EXERCISE INSTRUCTIONS → Pictures within the data are to be left out; everything else must be reproduced exactly.

DATA EXCERPT →
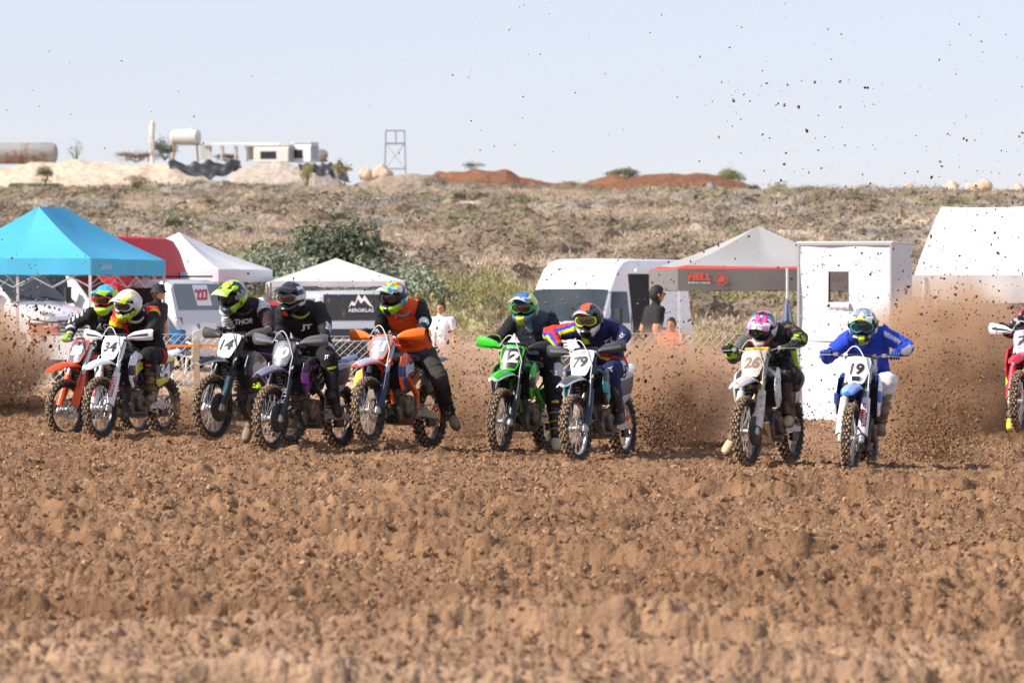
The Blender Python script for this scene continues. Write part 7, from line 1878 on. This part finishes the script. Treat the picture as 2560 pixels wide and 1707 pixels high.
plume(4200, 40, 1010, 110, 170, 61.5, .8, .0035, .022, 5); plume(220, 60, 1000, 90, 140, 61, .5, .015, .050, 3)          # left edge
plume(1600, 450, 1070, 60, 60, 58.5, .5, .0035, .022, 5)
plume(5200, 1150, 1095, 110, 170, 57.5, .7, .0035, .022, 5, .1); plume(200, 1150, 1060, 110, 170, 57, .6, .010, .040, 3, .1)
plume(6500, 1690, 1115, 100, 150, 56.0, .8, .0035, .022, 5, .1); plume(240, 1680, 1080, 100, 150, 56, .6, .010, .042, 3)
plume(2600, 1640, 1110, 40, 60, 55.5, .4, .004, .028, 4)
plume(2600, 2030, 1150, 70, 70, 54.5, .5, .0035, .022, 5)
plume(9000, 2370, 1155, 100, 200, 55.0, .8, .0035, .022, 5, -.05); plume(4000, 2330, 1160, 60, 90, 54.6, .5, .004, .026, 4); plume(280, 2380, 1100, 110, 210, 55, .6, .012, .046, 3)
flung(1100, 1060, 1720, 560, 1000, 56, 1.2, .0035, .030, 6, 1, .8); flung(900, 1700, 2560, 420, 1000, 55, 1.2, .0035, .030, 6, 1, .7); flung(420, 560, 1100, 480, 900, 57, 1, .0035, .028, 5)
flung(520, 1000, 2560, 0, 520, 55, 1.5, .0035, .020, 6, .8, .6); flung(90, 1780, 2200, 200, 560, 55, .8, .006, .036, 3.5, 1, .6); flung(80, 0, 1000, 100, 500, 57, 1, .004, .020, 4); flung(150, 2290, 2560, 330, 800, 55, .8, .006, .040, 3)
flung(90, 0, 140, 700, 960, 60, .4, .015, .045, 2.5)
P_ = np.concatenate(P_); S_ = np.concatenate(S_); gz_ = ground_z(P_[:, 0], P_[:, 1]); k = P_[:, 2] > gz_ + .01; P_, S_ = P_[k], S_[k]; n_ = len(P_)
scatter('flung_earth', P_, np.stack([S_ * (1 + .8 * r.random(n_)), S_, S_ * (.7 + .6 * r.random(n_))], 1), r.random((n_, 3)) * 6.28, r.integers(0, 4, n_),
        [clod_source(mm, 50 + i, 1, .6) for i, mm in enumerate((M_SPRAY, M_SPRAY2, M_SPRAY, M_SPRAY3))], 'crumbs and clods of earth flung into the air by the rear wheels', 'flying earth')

CORRECT RESPONSE →
The Blender Python script for this scene continues. Write part 7, from line 1878 on. This part finishes the script. Treat the picture as 2560 pixels wide and 1707 pixels high.
plume(4200, 40, 1010, 110, 170, 61.5, .8, .0035, .022, 5); plume(220, 60, 1000, 90, 140, 61, .5, .015, .050, 3)          # left edge
plume(1600, 450, 1070, 60, 60, 58.5, .5, .0035, .022, 5)
plume(5200, 1150, 1095, 110, 170, 57.5, .7, .0035, .022, 5, .1); plume(200, 1150, 1060, 110, 170, 57, .6, .010, .040, 3, .1)
plume(6500, 1690, 1115, 100, 150, 56.0, .8, .0035, .022, 5, .1); plume(240, 1680, 1080, 100, 150, 56, .6, .010, .042, 3)
plume(2600, 1640, 1110, 40, 60, 55.5, .4, .004, .028, 4)
plume(2600, 2030, 1150, 70, 70, 54.5, .5, .0035, .022, 5)
plume(9000, 2370, 1155, 100, 200, 55.0, .8, .0035, .022, 5, -.05); plume(4000, 2330, 1160, 60, 90, 54.6, .5, .004, .026, 4); plume(280, 2380, 1100, 110, 210, 55, .6, .012, .046, 3)
flung(1100, 1060, 1720, 560, 1000, 56, 1.2, .0035, .030, 6, 1, .8); flung(900, 1700, 2560, 420, 1000, 55, 1.2, .0035, .030, 6, 1, .7); flung(420, 560, 1100, 480, 900, 57, 1, .0035, .028, 5)
flung(520, 1000, 2560, 0, 520, 55, 1.5, .0035, .020, 6, .8, .6); flung(90, 1780, 2200, 200, 560, 55, .8, .006, .036, 3.5, 1, .6); flung(80, 0, 1000, 100, 500, 57, 1, .004, .020, 4); flung(150, 2290, 2560, 330, 800, 55, .8, .006, .040, 3)
flung(90, 0, 140, 700, 960, 60, .4, .015, .045, 2.5)
P_ = np.concatenate(P_); S_ = np.concatenate(S_); gz_ = ground_z(P_[:, 0], P_[:, 1]); k = P_[:, 2] > gz_ + .01; P_, S_ = P_[k], S_[k]; n_ = len(P_)
scatter('flung_earth', P_, np.stack([S_ * (1 + .8 * r.random(n_)), S_, S_ * (.7 + .6 * r.random(n_))], 1), r.random((n_, 3)) * 6.28, r.integers(0, 4, n_),
        [clod_source(mm, 50 + i, 1, .6) for i, mm in enumerate((M_SPRAY, M_SPRAY2, M_SPRAY, M_SPRAY3))], 'crumbs and clods of earth flung into the air by the rear wheels', 'flying earth')